Il y eut même, en 1700, à Toulouse, un brave homme qui devinait avec la baguette ce que faisaient des personnes absentes. Il consultait la baguette sur le passé, le présent et l'avenir. Elle s'abaissait pour répondre oui et s'élevait pour la négative. On pouvait faire sa demande de vive voix ou mentalement. « Ce qui serait bien prodigieux, dit le père Lebrun, si plusieurs réponses ne s'étaient trouvées fausses. »
Un fait qui n'est pas moins admirable, c'est que la baguette ne tourne que sur les objets où l'on a intérieurement l'intention de la faire tourner. Ainsi, quand on cherche une source, elle ne tournera pas sur autre chose, quoiqu'on passe sur des trésors enfouis ou sur des traces de meurtre. Pour découvrir une fontaine, il faut mettre sur la baguette un linge mouillé: si elle tourne, alors c'est une preuve qu'il y a de l'eau à l'endroit qu'elle indique.

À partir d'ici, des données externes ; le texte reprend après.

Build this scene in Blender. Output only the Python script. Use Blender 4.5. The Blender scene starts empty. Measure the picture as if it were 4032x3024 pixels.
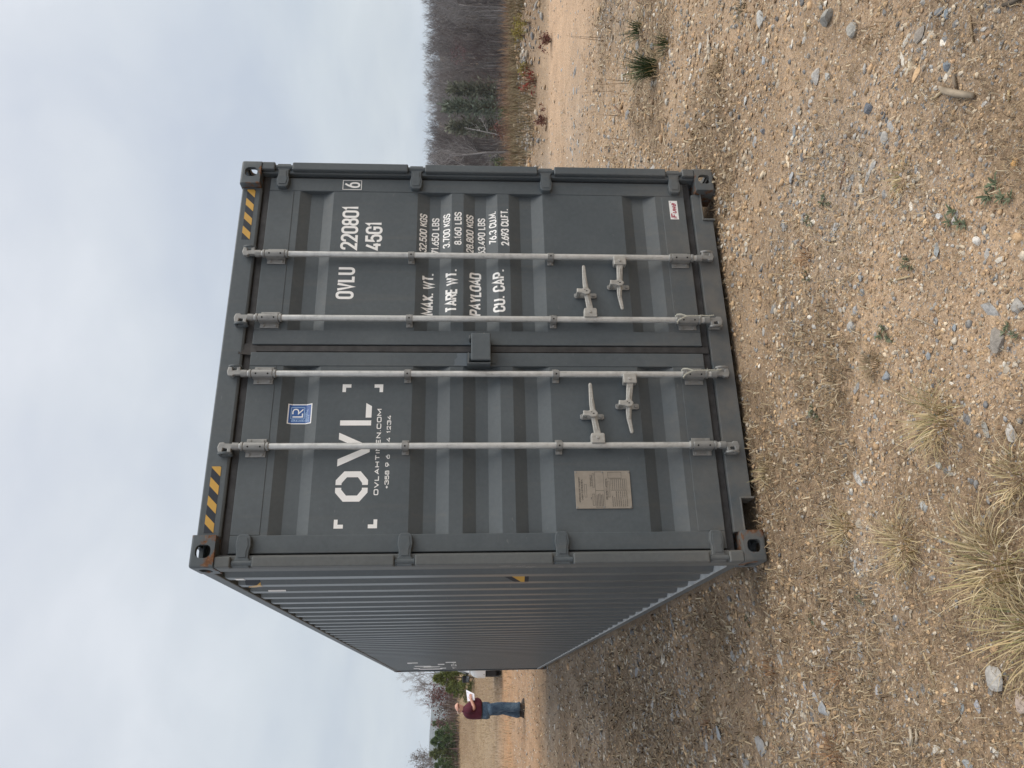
import bpy, bmesh, math, random
import numpy as np
from mathutils import Vector, Matrix
R = math.radians
random.seed(7)
rng = np.random.default_rng(11)
scene = bpy.context.scene
COL = scene.collection

# ------------------------------------------------------------------ camera (the photograph was taken with the phone on its side)
CAM = Vector((-1.87746764, -3.97022602, 1.54059956))
ROT = ((-0.02086754, -0.0545597, -0.99829243),
       (-0.92486124, 0.38030195, -0.00145206),
       (0.37973178, 0.92325168, -0.05839612))      # rows: picture right, picture down, forward
FPX = 3096.05
cd = bpy.data.cameras.new('camera')
cd.sensor_fit = 'HORIZONTAL'; cd.sensor_width = 36.0
cd.lens = FPX / 4032 * 36.0
cd.clip_start = 0.05; cd.clip_end = 9000
cam = bpy.data.objects.new('camera', cd)
COL.objects.link(cam)
m = Matrix.Identity(4)
for i in range(3):
    m[i][0] = ROT[0][i]; m[i][1] = -ROT[1][i]; m[i][2] = -ROT[2][i]; m[i][3] = CAM[i]
cam.matrix_world = m
scene.camera = cam

# ------------------------------------------------------------------ light: a bright overcast sky, weak broad sun from the right
SUN = Vector((0.74, -0.30, 0.86)).normalized()
w = bpy.data.worlds.new('World'); scene.world = w; w.use_nodes = True
nt = w.node_tree; nt.nodes.clear()
def N(t, kind, **kw):
    n = t.nodes.new(kind)
    for k, v in kw.items(): setattr(n, k, v)
    return n
out = N(nt, 'ShaderNodeOutputWorld'); bg = N(nt, 'ShaderNodeBackground'); bg.inputs[1].default_value = 0.1
sky = N(nt, 'ShaderNodeTexSky', sky_type='NISHITA', sun_disc=False)
sky.sun_elevation = math.asin(SUN.z); sky.sun_rotation = math.atan2(SUN.x, SUN.y)
sky.air_density = 1.2; sky.dust_density = 3.0; sky.ozone_density = 1.0
tc = N(nt, 'ShaderNodeTexCoord')
sep = N(nt, 'ShaderNodeSeparateXYZ'); nt.links.new(tc.outputs['Generated'], sep.inputs[0])
def M(t, op, a, b=None, c=None, clamp=False):
    n = N(t, 'ShaderNodeMath', operation=op); n.use_clamp = clamp
    for i, v in enumerate((a, b, c)):
        if v is None: continue
        if isinstance(v, (int, float)): n.inputs[i].default_value = v
        else: t.links.new(v, n.inputs[i])
    return n.outputs[0]
zz = M(nt, 'MAXIMUM', sep.outputs[2], 0.0)
den = M(nt, 'ADD', zz, 0.28)
comb = N(nt, 'ShaderNodeCombineXYZ')
nt.links.new(M(nt, 'DIVIDE', sep.outputs[0], den), comb.inputs[0]); nt.links.new(M(nt, 'DIVIDE', sep.outputs[1], den), comb.inputs[1])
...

Pour trouver les métaux souterrains, on enchâsse successivement à la tête de la baguette diverses pièces de métal, et c'est un principe constant que la baguette indique la qualité du métal caché sous terre, en touchant précisément ce même métal.


L'utilisation de la baguette divinatoire

Nous répétons qu'on ne croit plus à la baguette, et que cependant on s'en sert encore dans quelques provinces. Il fallait autrefois qu'elle fût de coudrier ou de quelque autre bois spécial. Depuis, on a employé toute sorte de bois, et même des côtes de baleine. On n'a plus même exigé que la baguette fût en fourche.
Dès le moment que le soleil paraît sur l'horizon, vous prenez de la main gauche une baguette vierge de noisetier sauvage, et la coupez de la droite en trois coups, en disant: « Je te ramasse au nom d'Éloïm, Mutrathon, Adonay et Sémiphoras, afin que tu aies la vertu de la verge de Moïse et de Jacob pour découvrir tout ce que je voudrai savoir. » Et pour la faire tourner, il faut dire, en la tenant serrée dans ses mains, par les deux bouts qui font la fourche: « Je te commande, au nom d'Eloïm, Mutrathon, Adonay et Sémiphoras, de me révéler... » {on indique ce qu'on veut, savoir).